As Joe Biden prepared to launch his first failed bid for the presidency in May 1987, he gave a major foreign policy address. Speaking at the Harvard Kennedy School, Biden said that President John F. Kennedy’s “pay any price or bear any burden” vision for U.S. foreign policy needed to be updated. “We must pay the right price and bear the right burden,” Biden declared. “Military interventionism — as embodied in the Reagan Doctrine — is in tatters.” He added, “It has led to deceiving our allies, trading arms for terrorists, circumventing Congress, and most profoundly, losing the confidence of the American people.” He called for legislating requirements that must be met in order for the president to use military force, except in cases of imminent threats. Biden, then 45, would go on to officially announce his candidacy in June.

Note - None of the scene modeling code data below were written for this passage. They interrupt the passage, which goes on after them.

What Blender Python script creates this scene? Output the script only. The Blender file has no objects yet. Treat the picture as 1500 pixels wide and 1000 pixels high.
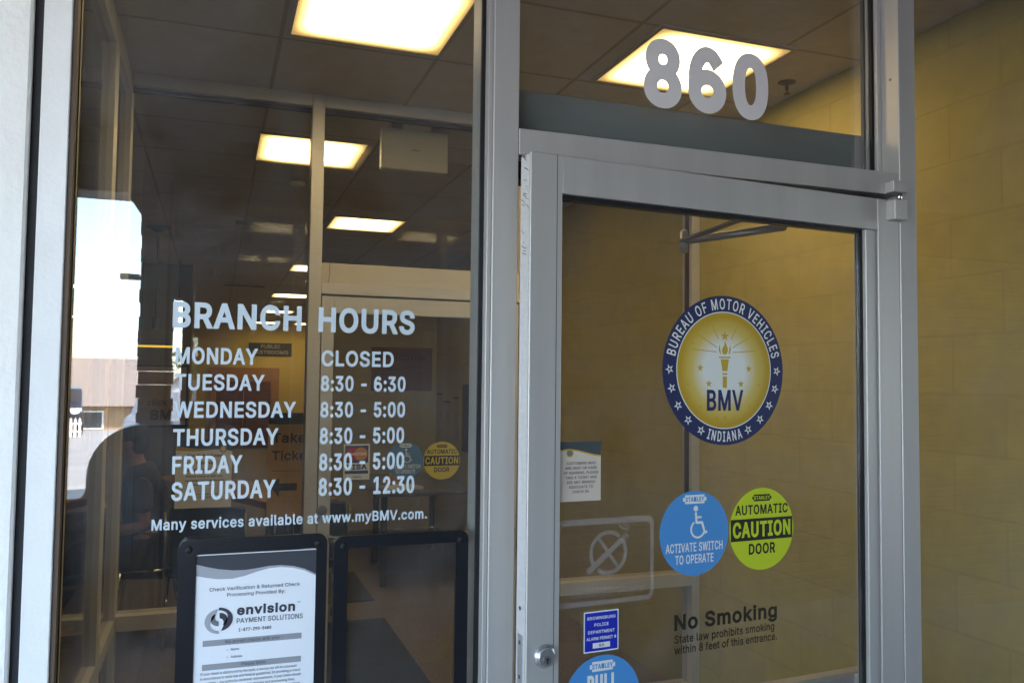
import bpy, bmesh, math, random
from mathutils import Vector, Matrix, geometry
random.seed(7)
S = bpy.context.scene
COL = S.collection
RAD = math.radians

# ------------------------------------------------------------------ camera
cam = bpy.data.cameras.new('camera')
cam_ob = bpy.data.objects.new('camera', cam)
COL.objects.link(cam_ob)
cam.sensor_fit = 'HORIZONTAL'
cam.sensor_width = 36.0
cam.lens = 29.436
cam.clip_start = 0.02
cam.clip_end = 2000
EYE = 1.65
r_ = Vector((0.94216516, -0.33496229, 0.01118408))
u_ = Vector((-0.0268259, -0.04210712, 0.9987529))
f_ = Vector((0.33407363, 0.94129021, 0.04865752))
m = Matrix((r_, u_, -f_)).transposed().to_4x4()
m.translation = (0, -1.6, EYE)
cam_ob.matrix_world = m
S.camera = cam_ob

# ------------------------------------------------------------------ sky, sun, exposure
SUN_EL, SUN_AZ = 60, 25            # the sun stands behind the building
w = bpy.data.worlds.new('World')
S.world = w
w.use_nodes = True
nt = w.node_tree
sky = nt.nodes.new('ShaderNodeTexSky')
sky.sky_type = 'NISHITA'
sky.sun_disc = False
sky.sun_elevation = RAD(SUN_EL)
sky.sun_rotation = RAD(SUN_AZ)
sky.dust_density = 1.2
bg = nt.nodes['Background']
nt.links.new(sky.outputs[0], bg.inputs[0])
bg.inputs[1].default_value = 0.15
sl = bpy.data.lights.new('sun', 'SUN')
sl.energy = 3.0
sl.angle = RAD(0.5)
sl.color = (1.0, 0.97, 0.93)
so = bpy.data.objects.new('sun', sl)
COL.objects.link(so)
sd = Vector((math.sin(RAD(SUN_AZ)) * math.cos(RAD(SUN_EL)), math.cos(RAD(SUN_AZ)) * math.cos(RAD(SUN_EL)), math.sin(RAD(SUN_EL))))
so.rotation_euler = sd.to_track_quat('Z', 'Y').to_euler()
so.location = (0, 30, 40)
vs = S.view_settings
S.display_settings.display_device = 'sRGB'
vs.view_transform = 'Standard'
vs.look = 'None'
vs.gamma = 1
vs.use_curve_mapping = False
vs.exposure = 3.7
S.cycles.use_denoising = True
S.cycles.max_bounces = 10
S.cycles.transparent_max_bounces = 24
S.cycles.sample_clamp_indirect = 6.0
S.cycles.caustics_reflective = False
S.cycles.caustics_refractive = False
LAMP = 1.5      # brightness of the ceiling diffusers


# ------------------------------------------------------------------ materials
MATS = {}


def nodes(name):
    mt = bpy.data.materials.new(name)
    mt.use_nodes = True
    t = mt.node_tree
    return mt, t, t.nodes['Principled BSDF'], t.links


def mat(name, col, rough=0.6, metal=0.0, var=0.06, scale=8.0, bump=0.0, bscale=60.0, stretch=(1, 1, 1), spec=None):
    """Plain surface: base colour broken up by object-space noise, optional bump."""
    if name in MATS:
        return MATS[name]
    mt, t, b, L = nodes(name)
    tc = t.nodes.new('ShaderNodeTexCoord')
    mp = t.nodes.new('ShaderNodeMapping')
    mp.inputs['Scale'].default_value = stretch
    L.new(tc.outputs['Object'], mp.inputs[0])
    n = t.nodes.new('ShaderNodeTexNoise')
    n.inputs['Scale'].default_value = scale
    n.inputs['Detail'].default_value = 6
    L.new(mp.outputs[0], n.inputs['Vector'])
    rp = t.nodes.new('ShaderNodeValToRGB')
    rp.color_ramp.elements[0].position = 0.3
    rp.color_ramp.elements[1].position = 0.7
    rp.color_ramp.elements[0].color = tuple(max(0, c * (1 - var)) for c in col) + (1,)
    rp.color_ramp.elements[1].color = tuple(min(1, c * (1 + var)) for c in col) + (1,)
    L.new(n.outputs[0], rp.inputs[0])
    L.new(rp.outputs[0], b.inputs['Base Color'])
    b.inputs['Roughness'].default_value = rough
    b.inputs['Metallic'].default_value = metal
    if spec is not None:
        b.inputs['Specular IOR Level'].default_value = spec
    if bump:
        n2 = t.nodes.new('ShaderNodeTexNoise')
        n2.inputs['Scale'].default_value = bscale
        n2.inputs['Detail'].default_value = 8
        L.new(mp.outputs[0], n2.inputs['Vector'])
        bp = t.nodes.new('ShaderNodeBump')
        bp.inputs['Strength'].default_value = bump
        bp.inputs['Distance'].default_value = 0.01
        L.new(n2.outputs[0], bp.inputs['Height'])
        L.new(bp.outputs[0], b.inputs['Normal'])
    MATS[name] = mt
    return mt


def flat(name, col, rough=0.5, spec=0.3):
    if name in MATS:
        return MATS[name]
    mt, t, b, L = nodes(name)
    b.inputs['Base Color'].default_value = tuple(col) + (1,)
    b.inputs['Roughness'].default_value = rough
    b.inputs['Specular IOR Level'].default_value = spec
    MATS[name] = mt
    return mt


def brick_mat(name, c1, c2, mortar, bw, bh, msize, axis='YZ', bump=0.6, rough=0.85, vary=0.5, squash=0.0):
    mt, t, b, L = nodes(name)
    tc = t.nodes.new('ShaderNodeTexCoord')
    sp = t.nodes.new('ShaderNodeSeparateXYZ')
    cb = t.nodes.new('ShaderNodeCombineXYZ')
    L.new(tc.outputs['Object'], sp.inputs[0])
    L.new(sp.outputs[axis[0]], cb.inputs['X'])
    L.new(sp.outputs[axis[1]], cb.inputs['Y'])
    br = t.nodes.new('ShaderNodeTexBrick')
    br.inputs['Scale'].default_value = 1.0
    br.inputs['Brick Width'].default_value = bw
    br.inputs['Row Height'].default_value = bh
    br.inputs['Mortar Size'].default_value = msize
    br.inputs['Mortar Smooth'].default_value = 0.4
    br.inputs['Color1'].default_value = tuple(c1) + (1,)
    br.inputs['Color2'].default_value = tuple(c2) + (1,)
    br.inputs['Mortar'].default_value = tuple(mortar) + (1,)
    L.new(cb.outputs[0], br.inputs['Vector'])
    n = t.nodes.new('ShaderNodeTexNoise')
    n.inputs['Scale'].default_value = 9
    n.inputs['Detail'].default_value = 8
    n.inputs['Roughness'].default_value = 0.65
    L.new(cb.outputs[0], n.inputs['Vector'])
    mx = t.nodes.new('ShaderNodeMix')
    mx.data_type = 'RGBA'
    mx.blend_type = 'OVERLAY'
    mx.inputs[0].default_value = vary
    L.new(br.outputs['Color'], mx.inputs[6])
    L.new(n.outputs['Fac'], mx.inputs[7])
    L.new(mx.outputs[2], b.inputs['Base Color'])
    b.inputs['Roughness'].default_value = rough
    n3 = t.nodes.new('ShaderNodeTexNoise')
    n3.inputs['Scale'].default_value = 45
    n3.inputs['Detail'].default_value = 6
    L.new(cb.outputs[0], n3.inputs['Vector'])
    ad = t.nodes.new('ShaderNodeMath')
    ad.operation = 'MULTIPLY_ADD'
    L.new(n3.outputs['Fac'], ad.inputs[0])
    ad.inputs[1].default_value = 0.35
    iv = t.nodes.new('ShaderNodeMath')
    iv.operation = 'SUBTRACT'
    iv.inputs[0].default_value = 1.0
    L.new(br.outputs['Fac'], iv.inputs[1])
    L.new(iv.outputs[0], ad.inputs[2])
    bp = t.nodes.new('ShaderNodeBump')
    bp.inputs['Strength'].default_value = bump
    bp.inputs['Distance'].default_value = 0.006
    L.new(ad.outputs[0], bp.inputs['Height'])
    L.new(bp.outputs[0], b.inputs['Normal'])
    MATS[name] = mt
    return mt


def glass_mat(name, f0=0.07, tint=(0.95, 0.965, 0.96), dust_veil=0.012):
    """Thin pane: clear transmission, Schlick reflection from the facing angle, faint dirt and a painted bluish veil of reflected haze."""
    mt = bpy.data.materials.new(name)
    mt.use_nodes = True
    t = mt.node_tree
    L = t.links
    t.nodes.remove(t.nodes['Principled BSDF'])
    out = t.nodes['Material Output']
    lw = t.nodes.new('ShaderNodeLayerWeight')
    lw.inputs[0].default_value = 0.5
    pw = t.nodes.new('ShaderNodeMath')
    pw.operation = 'POWER'
    L.new(lw.outputs['Facing'], pw.inputs[0])
    pw.inputs[1].default_value = 5
    ma = t.nodes.new('ShaderNodeMath')
    ma.operation = 'MULTIPLY_ADD'
    L.new(pw.outputs[0], ma.inputs[0])
    ma.inputs[1].default_value = 1 - f0
    ma.inputs[2].default_value = f0
    tr = t.nodes.new('ShaderNodeBsdfTransparent')
    tr.inputs[0].default_value = tuple(tint) + (1,)
    gl = t.nodes.new('ShaderNodeBsdfGlossy')
    gl.inputs['Roughness'].default_value = 0.0
    m1 = t.nodes.new('ShaderNodeMixShader')
    L.new(ma.outputs[0], m1.inputs[0])
    L.new(tr.outputs[0], m1.inputs[1])
    L.new(gl.outputs[0], m1.inputs[2])
    df = t.nodes.new('ShaderNodeBsdfDiffuse')
    df.inputs[0].default_value = (0.66, 0.73, 0.86, 1)  # bluish tint paints reflected sky haze along with the dirt
    tc = t.nodes.new('ShaderNodeTexCoord')
    n = t.nodes.new('ShaderNodeTexNoise')
    n.inputs['Scale'].default_value = 3.0
    n.inputs['Detail'].default_value = 9
    n.inputs['Roughness'].default_value = 0.7
    n.inputs['Distortion'].default_value = 0.8
    L.new(tc.outputs['Object'], n.inputs['Vector'])
    rp = t.nodes.new('ShaderNodeMapRange')
    rp.inputs['From Min'].default_value = 0.4
    rp.inputs['From Max'].default_value = 0.75
    rp.inputs['To Min'].default_value = dust_veil * 0.3
    rp.inputs['To Max'].default_value = dust_veil * 2.2
    L.new(n.outputs['Fac'], rp.inputs['Value'])
    m2 = t.nodes.new('ShaderNodeMixShader')
    L.new(rp.outputs[0], m2.inputs[0])
    L.new(m1.outputs[0], m2.inputs[1])
    L.new(df.outputs[0], m2.inputs[2])
    L.new(m2.outputs[0], out.inputs['Surface'])
    MATS[name] = mt
    return mt


def film_mat(name, col, alpha, rough=0.6):
    """Vinyl or etched film that lets part of the view through."""
    mt, t, b, L = nodes(name)
    b.inputs['Base Color'].default_value = tuple(col) + (1,)
    b.inputs['Roughness'].default_value = rough
    b.inputs['Alpha'].default_value = alpha
    MATS[name] = mt
    return mt


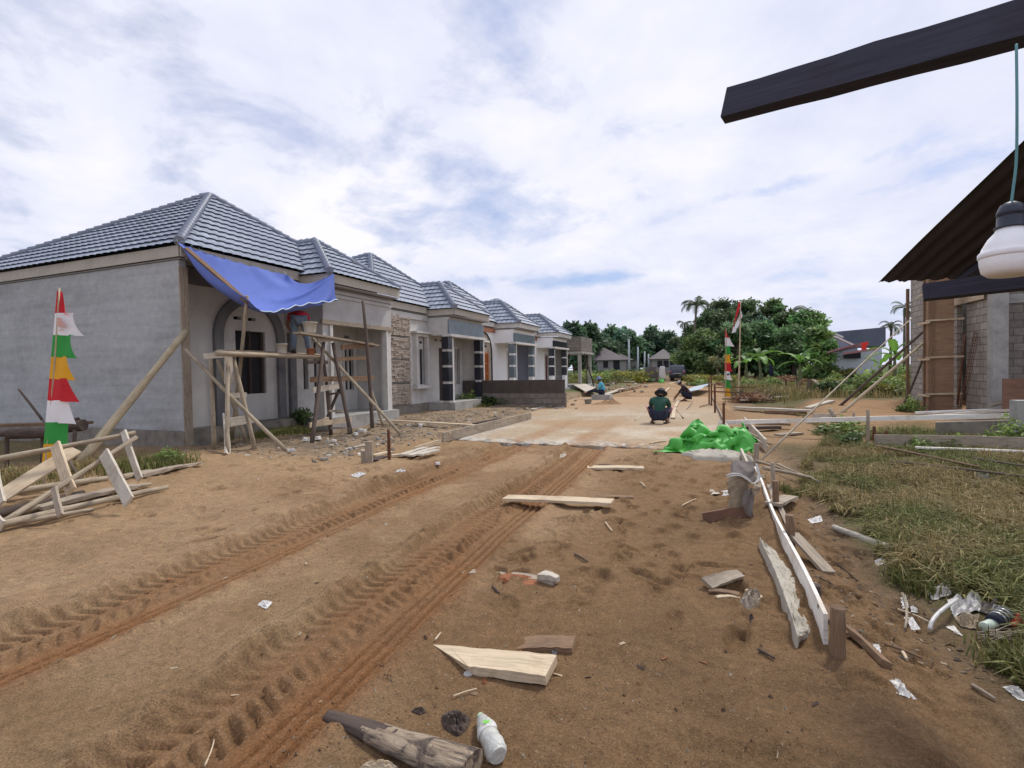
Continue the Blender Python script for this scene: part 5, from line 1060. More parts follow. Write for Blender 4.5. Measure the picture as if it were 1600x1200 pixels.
def flag():
    b = gp(1153, 625); d = (b-EYE).dot(FW); top = dep(1157, 468, d); r = thing('flagpole', 'red and white flag hanging from a slim wooden pole', 'flag', b); m = MB(); m.pole(b-EZ3*.3, top, .045, .022, 8, 7, .004); m.build('pole', 'wood_pale', r)
    TL, TM, TR_ = dep(1154.5, 470, d), dep(1158, 484, d), dep(1163, 501, d); BL, BR = dep(1141.5, 520, d), dep(1149, 517, d)
    g = MB(); nd = -FW
    def surf(u, v):  # u across the folded width, v down
        pt = TL.lerp(TR_, u) if v == 0 else (TL.lerp(TR_, u)).lerp(BL.lerp(BR, u) if u < .55 else BL.lerp(BR, .55).lerp(dep(1160, 503, d), (u-.55)/.45), v)
        return pt+nd*(.10*math.sin(u*7+v*2)*(.3+.7*v))
    R1 = [[surf(j/14*.5, i/12) for j in range(8)] for i in range(13)]; R2 = [[surf(.5+j/14*.5, i/12) for j in range(8)] for i in range(13)]
    g.grid(R1); g.build('red_half', 'red', r); g = MB(); g.grid(R2); g.build('white_half', 'white_c', r)
    g = MB(); g.grid([[BL+(BR-BL)*(j/5)*.9+EZ3*(-.02*i)+(TL-BL)*(.09*(2-i))*(1-j/8)+nd*(.12) for j in range(6)] for i in range(3)]); g.build('folded_corner', 'white_c', r)
flag()

# ---------------------------------------------------------------- blue tarpaulin under the eave
def catmull(pts, n):
    P_ = [Vector(p) for p in pts]; P_ = [P_[0]*2-P_[1]]+P_+[P_[-1]*2-P_[-2]]; out_ = []
    for i in range(n+1):
        t = i/n*(len(P_)-3); k = min(int(t), len(P_)-4); u = t-k; a, b, c, d = P_[k:k+4]; out_.append(0.5*((2*b)+(c-a)*u+(2*a-5*b+4*c-d)*u*u+(3*b-a-3*c+d)*u**3))
    return out_
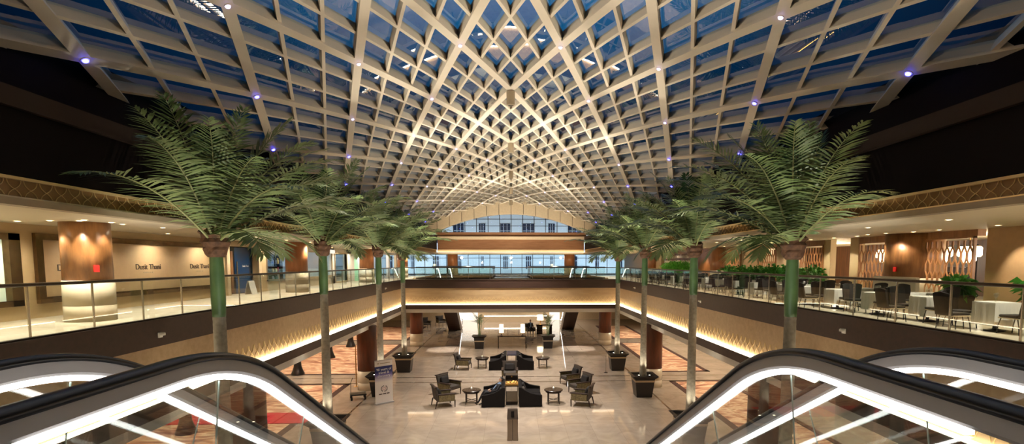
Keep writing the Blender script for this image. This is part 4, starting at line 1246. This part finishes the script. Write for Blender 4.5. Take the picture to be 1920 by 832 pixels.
# bin in the middle of the floor
bn = thing('ash_bin', 'upright steel bin with a dark slotted top standing alone on the centre floor', 'bin', (.03, 21.9, 0))
MB().box(-.22, -.01, -.2, .2, 0, .92).box(.01, .22, -.2, .2, 0, .92).build('body', M_binmetal, bn); MB().box(-.2, .2, -.18, .18, .03, .9).build('core', M_black, bn)
hd = MB().frustum(.92, 1.32, .23, .22, .21, .12).build('hood', M_binhood, bn)
MB().add([(-.07, -.212, 1.0), (.07, -.212, 1.0), (.065, -.150, 1.24), (-.065, -.150, 1.24)], [(0, 1, 2, 3)]).build('slot', M_black, bn)
# banner
bnr = thing('roll_up_banner', 'white and navy roll-up banner with white slogan beside the left planter', 'banner', (-6.72, 27.95, 0), R(42))
MB().box(-.5, .5, -.02, .02, .06, 2.3).build('printed_sheet', M_banner, bnr)
MB().box(-.52, .52, -.12, .12, 0, .07).build('base', M_satin, bnr); MB().box(-.51, .51, -.025, .025, 2.29, 2.33).build('top_rail', M_satin, bnr)
MB().box(-.012, .012, .03, .055, .05, 2.3).build('pole', M_satin, bnr)
for k, s in enumerate(('90 years of', 'travel &', 'discovery')):
    text('lettering', s, .19, M_inkwhite, (0, -.025, 1.77-k*.17), (R(90), 0, 0), bnr, .003)
mb = MB()
for k in range(14):
    a = 2*PI*k/14
    if k in (3, 10): continue
    c = (.17*math.cos(a), .8+.15*math.sin(a))
    mb.box(c[0]-.03, c[0]+.03, -.026, -.021, c[1]-.02, c[1]+.02)
mb.build('ring_emblem', M_ink, bnr)
mb = MB()
for k in range(12):
    a = 2*PI*k/12; mb.box(.085*math.cos(a)-.012, .085*math.cos(a)+.012, -.026, -.021, .8+.07*math.sin(a)-.012, .8+.07*math.sin(a)+.012)
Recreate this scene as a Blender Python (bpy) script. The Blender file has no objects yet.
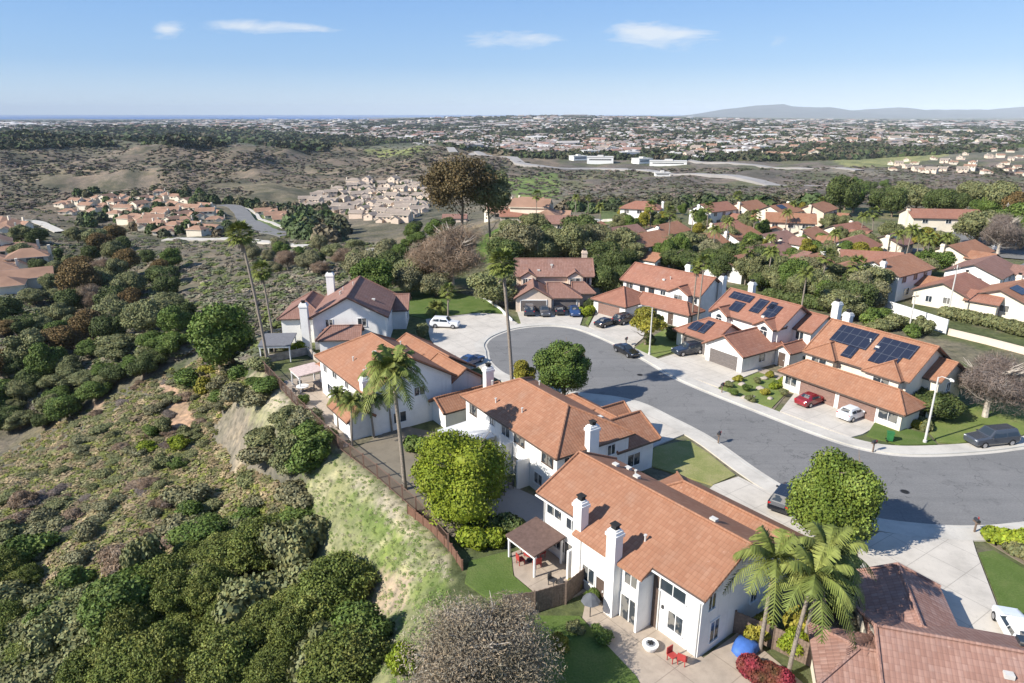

In October 1987, Biden’s presidential ambitions were brought to a halt after it was revealed that he had plagiarized speeches. He pivoted back to his work as a lawmaker, and in an effort to repair his reputation, began making a series of big proposals. Among these was presenting his long-litigated case that the War Powers Act needed to be overhauled.
At the time, the Reagan administration was asserting sweeping executive powers to conduct covert operations throughout the world, with Secretary of Defense Caspar Weinberger arguing that the War Powers Act should be abolished. Weinberger said it “is an unconstitutional invasion of the president’s power to take the kind of action that you have to take immediately, without waiting for committee discussion and without waiting for long debates and things of that kind.” The Reagan administration made clear that under no circumstances would it comply with the law. Biden took aim at that position and said he wanted to ensure that Congress preserved its constitutional authorities on war. “After 14 years in which every president from Nixon to Reagan has refused to acknowledge the constitutionality of this law — 14 years in which the law has failed to operate as envisaged — a review is clearly called for,” he said.
In 1988, Biden headed a Senate Foreign Relations subcommittee to study ways the War Powers Act could be overhauled. A year later, he said the issue was “at a full constitutional impasse.” To this day, despite Biden’s consistent efforts and proposed changes, the act has been neither amended nor repealed.